Sensing properties of buffered and not buffered carbon nanotubes by fibre optic and acoustic sensors

Abstract

Single-walled carbon nanotubes (SWCNTs) are advanced nanostructured materials with promising sensing properties in terms of sensitivity, low sub-ppm limit of detection, on-line and real-time vapour detection, at room temperature. This work is focused on the study of the sensitivity to aromatic volatile organic compounds (VOCs) of standard silica optical fibre (SOF) and quartz crystal microbalance (QCM) sensors incorporating Langmuir–Blodgett multilayers of SWCNTs. Multilayers of SWCNTs with different thicknesses and successfully transferred directly onto the sensors' surface were tested for the detection of toluene and xylene at room temperature and compared with the sensing performances of SWCNT multilayers buffered by a linker multilayer of cadmium arachidate.
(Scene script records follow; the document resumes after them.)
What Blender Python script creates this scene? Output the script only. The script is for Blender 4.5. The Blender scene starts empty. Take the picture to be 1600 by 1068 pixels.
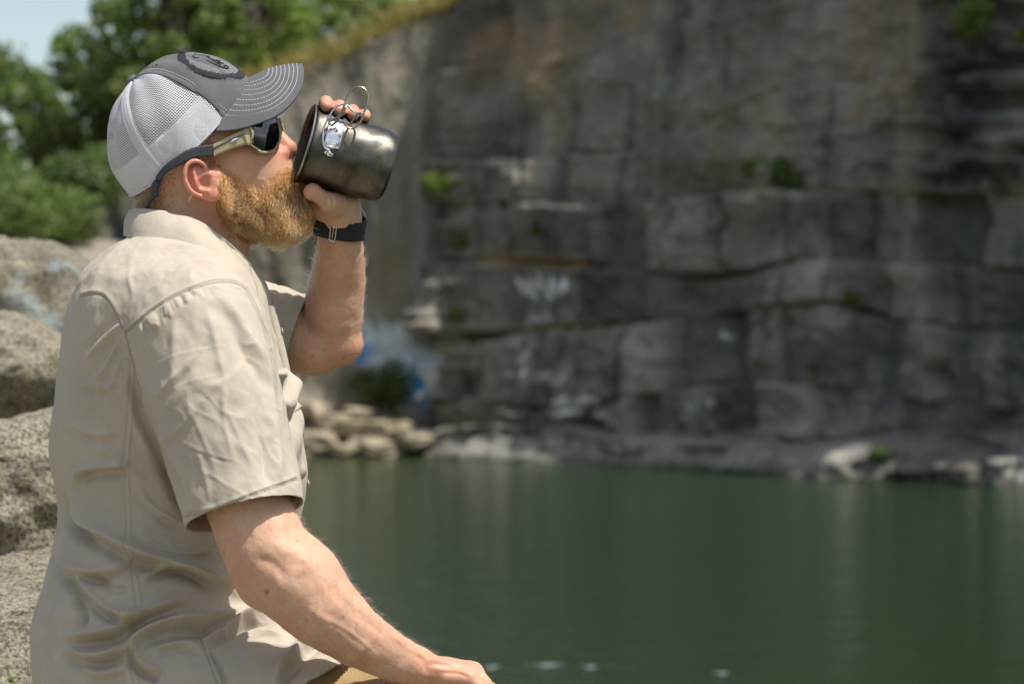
import bpy, bmesh, math, random
import numpy as np
from mathutils import Vector, Matrix
from mathutils.bvhtree import BVHTree

random.seed(7)
RNG = np.random.default_rng(7)
SC = bpy.context.scene
COL = SC.collection

# ------------------------------------------------------------------ camera, sky, sun, exposure
F = 85.0 / 36.0 * 1600.0            # focal length in photo pixels
CZ = 2.0                            # camera height above the water (m)
M = 3.30                            # distance of the man's mid-plane

cam = bpy.data.cameras.new("camera")
cam.lens = 85; cam.sensor_width = 36
cam.clip_start = 0.05; cam.clip_end = 600
cam.dof.use_dof = True
cam.dof.focus_distance = 3.22
cam.dof.aperture_fstop = 5.6
camo = bpy.data.objects.new("camera", cam)
camo.location = (0, 0, CZ); camo.rotation_euler = (math.radians(90), 0, 0)
COL.objects.link(camo); SC.camera = camo

SUN = Vector((0.37, -0.20, 0.905)).normalized()
elev = math.asin(SUN.z); azim = math.atan2(SUN.x, SUN.y)
world = bpy.data.worlds.new("World"); SC.world = world
world.use_nodes = True
wn = world.node_tree.nodes; wl = world.node_tree.links
sky = wn.new('ShaderNodeTexSky'); sky.sky_type = 'NISHITA'; sky.sun_disc = False
sky.sun_elevation = elev; sky.sun_rotation = azim
sky.air_density = 1.0; sky.dust_density = 1.6; sky.ozone_density = 1.0
bg = wn['Background']; bg.inputs['Strength'].default_value = 0.145
tint = wn.new('ShaderNodeMix'); tint.data_type = 'RGBA'; tint.blend_type = 'MULTIPLY'; tint.inputs[0].default_value = 1.0
tint.inputs[7].default_value = (1.10, 1.0, 0.87, 1)      # hazy, slightly yellow summer sky
wl.new(sky.outputs[0], tint.inputs[6]); wl.new(tint.outputs[2], bg.inputs['Color'])

sl = bpy.data.lights.new("sun", 'SUN'); sl.energy = 4.4; sl.angle = math.radians(0.5)
sl.color = (1.0, 0.96, 0.90)
so = bpy.data.objects.new("sun", sl)
so.rotation_euler = SUN.to_track_quat('Z', 'Y').to_euler()
COL.objects.link(so)

SC.view_settings.view_transform = 'Standard'; SC.view_settings.look = 'None'
SC.view_settings.gamma = 1.0; SC.view_settings.exposure = 0.28
SC.cycles.use_denoising = True
SC.cycles.max_bounces = 8; SC.cycles.transparent_max_bounces = 12
SC.cycles.sample_clamp_indirect = 4.0
SC.cycles.caustics_reflective = False; SC.cycles.caustics_refractive = False

# ------------------------------------------------------------------ general helpers
def W(px, py, y=M):
    return np.array([(px - 800.0) * y / F, y, CZ + (534.0 - py) * y / F])

def to_px(V):
    return 800 + F * V[:, 0] / V[:, 1], 534 - F * (V[:, 2] - CZ) / V[:, 1]

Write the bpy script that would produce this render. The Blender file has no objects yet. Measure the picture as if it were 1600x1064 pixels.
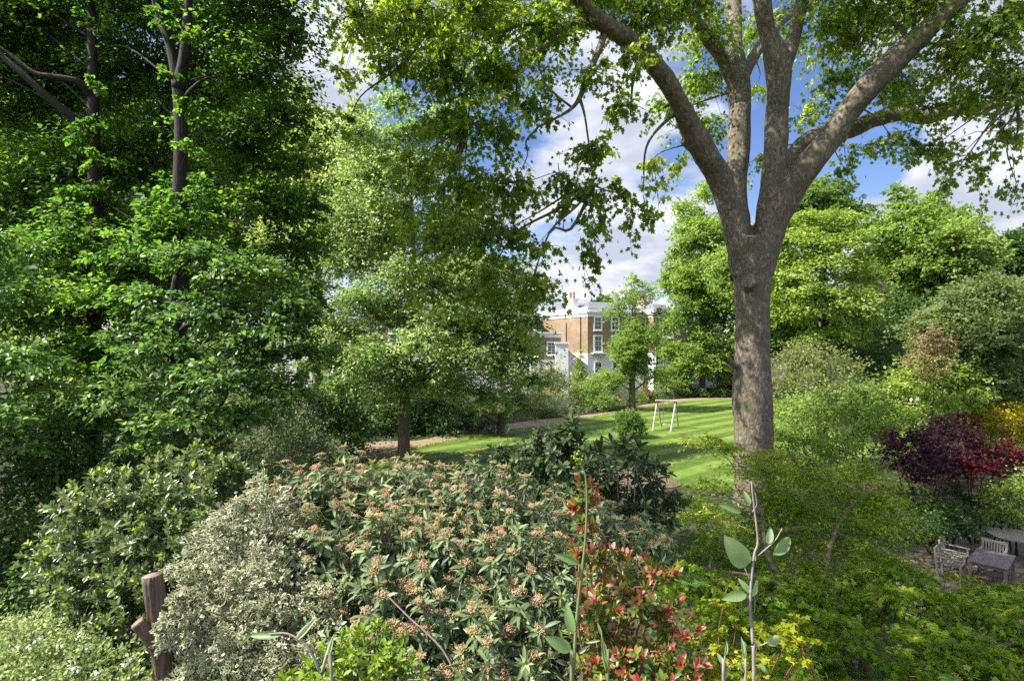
import bpy, math, random
import numpy as np
from mathutils import Vector

# ------------------------------------------------------------------ basics
sc = bpy.context.scene
COL = sc.collection
F, CH = 888.9, 6.4                      # focal length in photo pixels, eye height (m)
UP = np.array([0., 0., 1.])

def P(px, py, d):
    """point seen at photo pixel (px, py) at distance d metres along the view"""
    return np.array([(px - 800) / F * d, d, CH - (py - 532) / F * d])

def ground_z(x, y):
    t = np.clip((np.asarray(y, float) - 4.5) / 7.5, 0, 1)
    return 2.7 * (1 - t * t * (3 - 2 * t))

def G(px, py):
    d = CH * F / (py - 532)
    return np.array([(px - 800) / F * d, d])

def nrm(v):
    return v / np.maximum(np.linalg.norm(v, axis=-1, keepdims=True), 1e-9)

def col(r, g, b):
    """sRGB 0-255 -> linear"""
    f = lambda c: (c / 255 / 12.92) if c / 255 <= .04045 else ((c / 255 + .055) / 1.055) ** 2.4
    return (f(r), f(g), f(b), 1)

# ------------------------------------------------------------------ materials
class NT:
    def __init__(s, name):
        s.m = bpy.data.materials.new(name); s.m.use_nodes = True
        s.t = s.m.node_tree; s.n = s.t.nodes; s.l = s.t.links
        for x in list(s.n): s.n.remove(x)
        s.out = s.n.new('ShaderNodeOutputMaterial')
    def a(s, typ, **kw):
        x = s.n.new(typ)
        for k, v in kw.items():
            if k.startswith('_'): setattr(x, k[1:], v)
            else: x.inputs[k.replace('__', ' ')].default_value = v
        return x
    def k(s, a, b): s.l.new(a, b)
    def ramp(s, fac, stops):
        r = s.n.new('ShaderNodeValToRGB'); e = r.color_ramp.elements
        while len(e) < len(stops): e.new(.5)
        for i, (p, c) in enumerate(stops):
            e[i].position = p; e[i].color = c if len(c) == 4 else (*c, 1)
        s.k(fac, r.inputs[0]); return r.outputs[0]

def leaf_mat(name, stops, tfac=.46, rough=.5, spec=.18, tval=2.4, thue=.485, gain=1.5):
    m = NT(name); stops = [(p, [min(.85, x * gain) for x in k[:3]]) for p, k in stops]
    at = m.a('ShaderNodeAttribute', _attribute_name='tint')
    c = m.ramp(at.outputs['Fac'], [(p, (*k, 1)) for p, k in stops])
    b = m.a('ShaderNodeBsdfPrincipled', Roughness=rough)
    b.inputs['Specular IOR Level'].default_value = spec
    m.k(c, b.inputs['Base Color'])
    h = m.a('ShaderNodeHueSaturation', Hue=thue, Saturation=1.12, Value=tval)
    m.k(c, h.inputs['Color'])
    t = m.a('ShaderNodeBsdfTranslucent'); m.k(h.outputs[0], t.inputs[0])
    x = m.a('ShaderNodeMixShader', Fac=tfac)
    m.k(b.outputs[0], x.inputs[1]); m.k(t.outputs[0], x.inputs[2]); m.k(x.outputs[0], m.out.inputs[0])
    return m.m

def bark_mat(name, stops, scale=6, stretch=.25, bump=.6, dist=.03, rough=.85, patch=None):
    m = NT(name)
    tc = m.a('ShaderNodeTexCoord'); mp = m.a('ShaderNodeMapping')
    mp.inputs['Scale'].default_value = (1, 1, stretch); m.k(tc.outputs['Object'], mp.inputs[0])
    n = m.a('ShaderNodeTexNoise', Scale=scale, Detail=8, Roughness=.62); m.k(mp.outputs[0], n.inputs['Vector'])
    c = m.ramp(n.outputs[0], stops)
    if patch:
        n2 = m.a('ShaderNodeTexNoise', Scale=2.3, Detail=5, Roughness=.6); m.k(tc.outputs['Object'], n2.inputs['Vector'])
        f = m.ramp(n2.outputs[0], [(.50, (0, 0, 0)), (.60, (1, 1, 1))])
        mx = m.a('ShaderNodeMix', _data_type='RGBA'); m.k(f, mx.inputs[0]); m.k(c, mx.inputs[6])
        mx.inputs[7].default_value = patch; c = mx.outputs[2]
        n3 = m.a('ShaderNodeTexVoronoi', Scale=11.0); m.k(mp.outputs[0], n3.inputs['Vector'])
        f3 = m.ramp(n3.outputs['Distance'], [(.0, (.55, .55, .55)), (.22, (1, 1, 1))])
        m3 = m.a('ShaderNodeMix', _data_type='RGBA', _blend_type='MULTIPLY'); m3.inputs[0].default_value = .55
        m.k(c, m3.inputs[6]); m.k(f3, m3.inputs[7]); c = m3.outputs[2]
    b = m.a('ShaderNodeBsdfPrincipled', Roughness=rough); m.k(c, b.inputs['Base Color'])
    bp = m.a('ShaderNodeBump', Strength=bump, Distance=dist)
    m.k(n.outputs[0], bp.inputs['Height']); m.k(bp.outputs[0], b.inputs['Normal'])
    m.k(b.outputs[0], m.out.inputs[0]); return m.m

def noise_mat(name, stops, scale=5, detail=6, rough=.8, bump=0., dist=.02, coord='Object', spec=.3, scl=(1, 1, 1)):
    m = NT(name); tc = m.a('ShaderNodeTexCoord'); mp = m.a('ShaderNodeMapping')
    mp.inputs['Scale'].default_value = scl; m.k(tc.outputs[coord], mp.inputs[0])
    n = m.a('ShaderNodeTexNoise', Scale=scale, Detail=detail, Roughness=.6); m.k(mp.outputs[0], n.inputs['Vector'])
    b = m.a('ShaderNodeBsdfPrincipled', Roughness=rough); b.inputs['Specular IOR Level'].default_value = spec
    m.k(m.ramp(n.outputs[0], stops), b.inputs['Base Color'])
    if bump:
        bp = m.a('ShaderNodeBump', Strength=bump, Distance=dist)
        m.k(n.outputs[0], bp.inputs['Height']); m.k(bp.outputs[0], b.inputs['Normal'])
    m.k(b.outputs[0], m.out.inputs[0]); return m.m

def wood_mat(name, c1, c2):
    return noise_mat(name, [(.3, c1), (.7, c2)], scale=9, rough=.75, bump=.3, dist=.004, scl=(1, 1, 1))

def brick_mat():
    m = NT('stock_brick'); tc = m.a('ShaderNodeTexCoord')
    br = m.a('ShaderNodeTexBrick', Scale=1.0, Color1=col(150, 127, 99), Color2=col(126, 103, 79), Mortar=col(160, 146, 126))
    br.inputs['Brick Width'].default_value = .225; br.inputs['Row Height'].default_value = .075
    br.inputs['Mortar Size'].default_value = .008
    m.k(tc.outputs['UV'], br.inputs['Vector'])
    n = m.a('ShaderNodeTexNoise', Scale=.8, Detail=6); m.k(tc.outputs['UV'], n.inputs['Vector'])
    f = m.ramp(n.outputs[0], [(.3, (.72, .72, .72)), (.7, (1.08, 1.06, 1.02))])
    mx = m.a('ShaderNodeMix', _data_type='RGBA', _blend_type='MULTIPLY'); mx.inputs[0].default_value = 1
    m.k(br.outputs[0], mx.inputs[6]); m.k(f, mx.inputs[7])
    b = m.a('ShaderNodeBsdfPrincipled', Roughness=.85); m.k(mx.outputs[2], b.inputs['Base Color'])
    m.k(b.outputs[0], m.out.inputs[0]); return m.m

def lawn_mat():
    m = NT('mown_grass'); tc = m.a('ShaderNodeTexCoord')
    n = m.a('ShaderNodeTexNoise', Scale=1.1, Detail=7, Roughness=.65); m.k(tc.outputs['Object'], n.inputs['Vector'])
    n2 = m.a('ShaderNodeTexNoise', Scale=28, Detail=4, Roughness=.7); m.k(tc.outputs['Object'], n2.inputs['Vector'])
    mp = m.a('ShaderNodeMapping'); mp.inputs['Rotation'].default_value = (0, 0, math.radians(-40))
    m.k(tc.outputs['Object'], mp.inputs[0])
    # mowing stripes: bands across the local y axis, slightly wobbling
    w = m.a('ShaderNodeTexWave', Scale=.17, Distortion=.9, Detail=2, _wave_type='BANDS', _bands_direction='Y')
    w.inputs['Detail Scale'].default_value = .6
    m.k(mp.outputs[0], w.inputs['Vector'])
    c = m.ramp(n.outputs[0], [(.3, (.085, .15, .026)), (.52, (.125, .195, .034)), (.72, (.20, .23, .065))])
    s = m.ramp(w.outputs['Fac'], [(.3, (.68, .76, .64)), (.7, (1.3, 1.24, 1.2))])
    mx = m.a('ShaderNodeMix', _data_type='RGBA', _blend_type='MULTIPLY'); mx.inputs[0].default_value = 1
    m.k(c, mx.inputs[6]); m.k(s, mx.inputs[7])
    s2 = m.ramp(n2.outputs[0], [(.3, (.7, .72, .7)), (.7, (1.25, 1.22, 1.2))])
    m2 = m.a('ShaderNodeMix', _data_type='RGBA', _blend_type='MULTIPLY'); m2.inputs[0].default_value = .8
    m.k(mx.outputs[2], m2.inputs[6]); m.k(s2, m2.inputs[7])
    b = m.a('ShaderNodeBsdfPrincipled', Roughness=.7); b.inputs['Specular IOR Level'].default_value = .2
    m.k(m2.outputs[2], b.inputs['Base Color'])
    bp = m.a('ShaderNodeBump', Strength=.8, Distance=.05); m.k(n2.outputs[0], bp.inputs['Height'])
    m.k(bp.outputs[0], b.inputs['Normal']); m.k(b.outputs[0], m.out.inputs[0]); return m.m

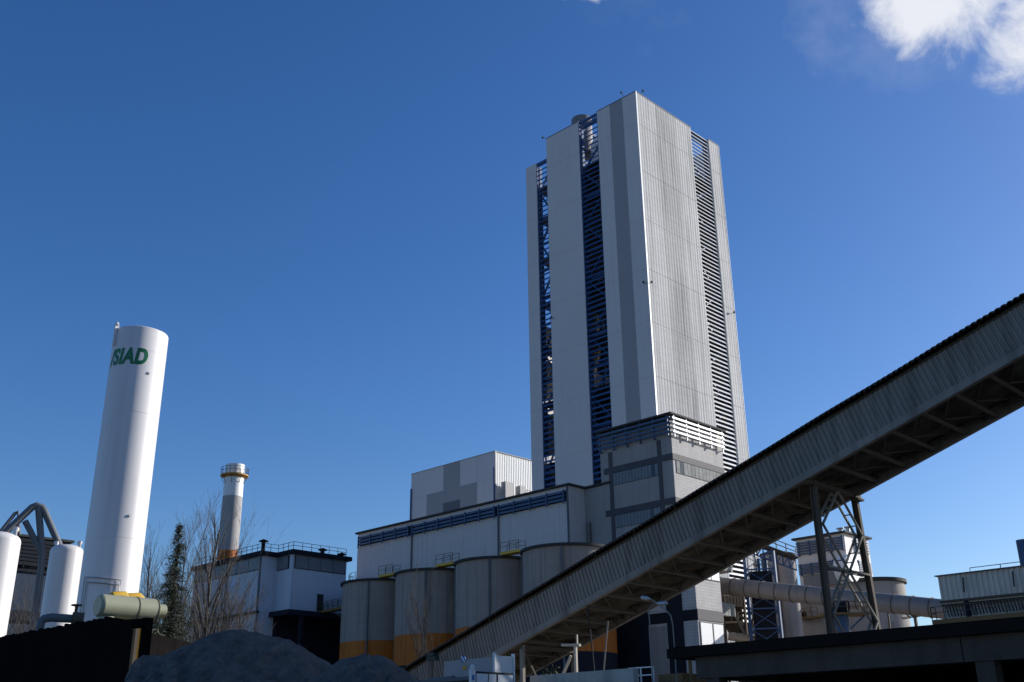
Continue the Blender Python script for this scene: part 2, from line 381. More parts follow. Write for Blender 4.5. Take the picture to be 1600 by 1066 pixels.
obj('louvre', b, PALESL, cb)
# lower wing towards the viewer's right
AX, AX1, AY, AY1, AZ = 102.0, 107.2, 70.65, 87.0, 21.6
ab = thing('lower_annexe', 'low block with navy pillars and pale panels, half hidden under the conveyor gallery', 'building', (AX, AY, 0))
obj('wall', MB().box(AX, AX1, AY, CY-0.2, 0, AZ).box(AX, CX-0.3, CY-0.197, AY1, 0, AZ), CONC, ab)
b = MB()
yq = lambda px, py: at(px, py, X=AX).y
c0, c1 = yq(1067, 960), yq(1042, 960); d0, d1 = yq(1014, 990), yq(985, 990)
b.box(AX-0.1, AX-0.003, c0, c1, 0, AZ-0.01); b.box(AX-0.1, AX-0.003, d0, d1, 0, AZ-0.01)
for z in (15.68,):
    b.box(AX-0.095, AX-0.003, AY, c0-0.003, z-0.6, z+0.6); b.box(AX-0.095, AX-0.003, c1+0.003, d0-0.003, z-0.6, z+0.6); 
b.box(AX-0.095, AX-0.003, d1+0.003, AY1, 8.5, 17.6)
obj('pillar_band', b, NAVY, ab)
b = MB().box(AX-0.005, AX1, AY-0.08, AY-0.003, 15.09, 16.32); obj('floor_band', b, BAND, ab)
def pan(xa, xb, z0, z1): return B(xa, xb, AY-0.06, AY-0.003, z0, z1)
f = obj('window', pan(AX+0.25, AX1-0.1, 11.7, 14.94), BAND, ab)
for a, c in ((AX+0.4, AX+2.65), (AX+2.95, AX1-0.3)): obj('pane', B(a, c, AY-0.10, AY-0.062, 11.85, 14.8), WHT, f)
f = obj('window', pan(AX+1.2, AX1-0.1, 19.8, 21.45), BAND, ab)
for a, c in ((AX+1.3, AX+3.2), (AX+3.35, AX1-0.2)): obj('pane', B(a, c, AY-0.10, AY-0.062, 19.9, 21.35), WHT, f)
obj('wall_panel', B(AX-0.05, AX-0.003, c1+0.15, d0-0.15, 8.5, 14.75), CONC2, ab)

# ------------------------------------------------------------------ long hall
HX, HY0, HY1, HZ = 105.0, 92.3, 139.2, 35.05
hb = thing('long_hall', 'long white rendered hall with a blue louvre strip under its sloping roofline behind the silos', 'building', (HX, HY0, 0))
b = B(HX, 119, HY0, HY1, 0, HZ); b.box(108.25, 119, CY1+0.01, HY0-0.003, 0, HZ-0.05, 1)
obj('wall', b, [HALLW, CONC2], hb)
b = B(HX-0.35, 119.3, HY0-0.35, HY1+0.4, HZ+0.003, HZ+0.28); b.box(107.9, 119.3, CY1-1.6, HY0-0.353, HZ+0.003, HZ+0.25)
obj('roof', b, ROOFD, hb)
b = MB(); yj = [HY0+0.25, 105.9, 125.2, HY1-0.9]
for a, c in ((HY0+0.3, 105.6), (106.2, 124.9), (125.5, HY1-0.7)):
    for k in range(3): b.box(HX-0.5, HX-0.4, a, c, HZ-2.05+k*0.52, HZ-1.72+k*0.52)
    n = int(round((c-a)/3.3))
    for i in range(n+1):
        y = a+0.1+(c-a-0.3)*i/n; b.box(HX-0.62, HX-0.5, y, y+0.18, HZ-2.5, HZ-0.55); b.bar((HX-0.4, y+0.09, HZ-1.9), (HX, y+0.09, HZ-1.9), 0.1)
obj('louvre', b, LBLUE, hb)
obj('louvre_backing', B(HX-0.04, HX-0.003, HY0+0.3, HY1-0.7, HZ-2.1, HZ-0.6), NAVY, hb)
for y in (HY0+0.15, 105.9, 125.2): obj('downpipe', MB().tube([(HX-0.16, y, 0), (HX-0.16, y, HZ-0.6 if y > 93 else HZ-0.05)], 0.13, 10), PIPEG, hb, True)
for y, r, h in ((99.5, 0.5, 0.7), (107.5, 0.45, 0.8), (112, 0.45, 0.6), (127.2, 0.5, 0.5), (123, 0.45, 0.5)):
    obj('roof_vent', MB().lathe(107.5, y, [(0.0, HZ+0.5+h), (r*1.5, HZ+0.3+h), (r*1.5, HZ+0.15+h), (r*.7, HZ+0.15+h), (r*.7, HZ+0.28)], 16), WHT, hb, True)
b = MB(); b.rail([(108.2, 91.3, 24.6), (108.2, 91.3, 30.2)], 0.01, 1, 0.04, False)
for z in range(12): b.bar((107.75, 91.1, 24.8+z*0.45), (107.75, 91.6, 24.8+z*0.45), 0.05)
b.bar((107.75, 91.1, 24), (107.75, 91.1, 30.3), 0.07); b.bar((107.75, 91.6, 24), (107.75, 91.6, 30.3), 0.07)
obj('ladder', b, STEEL, hb)

# ------------------------------------------------------------------ box building behind the hall
bx = thing('box_building', 'pale box building with grey patchwork panels rising behind the long hall roof', 'building', (140, 142.05, 0))
ZB = 56.45
b = MB(); ys = [142.05, 147.3, 152.3, 157.45, 162.6, 167.7]; zs = [0, 46.65, 48.5, 51.15, ZB]
lev = {(0, 3): 0, (1, 3): 0, (2, 3): 1, (3, 3): 0, (4, 3): 0, (0, 2): 0, (1, 2): 1, (2, 2): 1, (3, 2): 1, (4, 2): 0,
       (0, 1): 0, (1, 1): 1, (2, 1): 2, (3, 1): 1, (4, 1): 0, (0, 0): 0, (1, 0): 1, (2, 0): 2, (3, 0): 1, (4, 0): 0}
for (i, j), mi in lev.items(): b.box(140, 140.3, ys[i], ys[i+1], zs[j], zs[j+1], mi)
b.box(139.985, 140, 142.1, 167.6, 51.12, 51.17, 3); b.box(139.985, 140, 147.27, 147.32, 40, ZB, 3)
b.box(140.3, 158, 142.35, 167.7, 0, ZB-0.05, 0)
b.corr((140.02, 142.3, 0), (1,0,0), (0,0,1), (0,-1,0), 18, ZB, 0.5, 0.06, 4)
obj('wall', b, [W, GC, DG, SEAM, WHT], bx)
obj('roof_edge', B(139.9, 158.1, 142.1, 167.8, ZB+0.003, ZB+0.12), GC, bx)
for y, zt in ((142.25, 53.2), (167.5, 53.2)): obj('downpipe', MB().tube([(139.8, y, 0), (139.8, y, zt)], 0.16, 8), BLUE, bx, True)
b = MB(); obj('equipment_box', B(141.2, 143.4, 140.5, 141.6, 40, 50.3), GC, bx); obj('equipment_box', B(145.0, 146.6, 140.2, 141.4, 40, 50.0), GC, bx)
b = MB().rail([(146.8, 140.3, 48.2), (151, 140.3, 48.2)], 1.2, 1.3, 0.035); b.box(146.7, 151, 140.1, 142.2, 48.0, 48.2); obj('guardrail', b, STEEL, bx)

# ------------------------------------------------------------------ four silos
SX, SR, SZ = 94.0, 5.42, 23.35
SY = [118.77, 106.9, 94.98, 83.13]
slabels = ['leftmost orange based grey silo, beside the white plant building', 'second silo from the left, orange based, behind the slim bare tree',
           'third silo from the left, tapering out of sight behind the conveyor gallery', 'rightmost and nearest of the grey silos, only its upper part above the gallery']
s0 = thing('storage_silo', slabels[0], 'silo', (SX, SY[0], 0), 'grey silos in a row in front of the long hall')
b = MB().lathe(SX, SY[0], [(SR, 0), (SR, 11.6), (SR, 15.4), (SR, SZ)], 72, [2, 1, 0])
obj('shell', b, [SILO, ORNG, NAVY], s0, True)
b = MB().lathe(SX, SY[0], [(SR-0.3, SZ-0.02), (SR+0.3, SZ-0.02), (SR+0.3, SZ+0.28), (0, SZ+0.6)], 72)
obj('roof', b, ROOFD, s0, True, 25)
for a in (214, 196-75+3):
    t = R(a); x, y = SX+(SR+0.16)*math.cos(t), SY[0]+(SR+0.16)*math.sin(t)
    obj('downpipe', MB().tube([(x, y, 0), (x, y, SZ-0.05)], 0.12, 8), PIPEG, s0, True)
for i in (1, 2, 3): dup(s0, (SX, SY[i], 0), slabels[i])
for i, lab in enumerate(('railed yellow walkway joining the two leftmost silo tops', 'railed yellow walkway between the second and third silo tops', 'railed yellow walkway between the third and the rightmost silo tops')):
    y0, y1 = SY[i+1]+4.35, SY[i]-4.35; x0 = SX-4.0
    w = thing('silo_walkway', lab, 'walkway', (x0, y0, SZ), 'yellow walkways between silo tops')
    obj('deck', B(x0, x0+1.3, y0, y1, SZ+0.3, SZ+0.62), YELL, w)
    obj('guardrail', MB().rail([(x0+0.06, y0, SZ+0.62), (x0+0.06, y1, SZ+0.62)], 1.15, 1.4, 0.025).rail([(x0+1.24, y0, SZ+0.62), (x0+1.24, y1, SZ+0.62)], 1.15, 1.4, 0.025), STEEL, w)
w = thing('roof_guardrail', 'grey guardrail on top of the leftmost silo', 'railing', (SX, SY[0], SZ+0.5))
b = MB(); pts = [(SX+4.6*math.cos(R(a)), SY[0]+4.6*math.sin(R(a)), SZ+0.35) for a in range(100, 181, 16)]
obj('rail', b.rail(pts, 1.15, 1.4, 0.025), STEEL, w)

# ------------------------------------------------------------------ inclined conveyor gallery
A = Vector((0, 0.9521, -0.3057)); NR = Vector((0, 0.3057, 0.9521)); XV = Vector((1, 0, 0))
BASE = Vector((42.0, 12.53, 16.17)); GW = 4.7; S0, S1 = -38.0, 51.0
def gp(s, u, w): return BASE + A*s + XV*u + NR*w
def gy(y, u=0.0, w=0.0): return gp((y-12.53)/0.9521, u, w)
cg = thing('conveyor_gallery', 'long grey ribbed conveyor gallery climbing diagonally across the right half of the picture', 'conveyor', (42, 60, 0))
b = MB(); s = S0
while s < S1-0.01:
    l = min(7.4, S1-s); j = 0.012*rnd.uniform(-1, 1)
    b.corr(gp(s, 0.0+j, 0), A, NR, -XV, l-0.02, 1.78, 0.25, 0.065, 0); s += l
obj('side_cladding', b, GALS, cg)
b = MB(); b.corr(gp(S0, GW, 0), A, NR, XV, S1-S0, 1.78, 0.25, 0.045); obj('side_cladding', b, GALS, cg)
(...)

The optical and acoustic sensors' principle of operation relies respectively on the complex dielectric function and mass change induced by target analyte molecules adsorbed into the sensitive nanomaterials. A time division multiplexing approach for both optical and acoustic chemical sensors has been exploited in order to simultaneously test up to eight SOF and six QCM sensors. The results obtained demonstrate that the sensors based on SWCNTs provide high sensitivity, very low limits of VOC detection and fast response, at room temperature, with a clear dependence of the sensors' sensitivities on the nanomaterial thickness. Furthermore, higher sensitivity was observed in the case of optical fibre sensors exposed to xylene; in addition, behaviour with the opposite sign in the optical response occured between buffered and not buffered SWCNTs overlayers. Also, effects of humidity have been investigated in the case of optical fibre sensors demonstrating a linear dependence of the response at a constant temperature of 28 °C.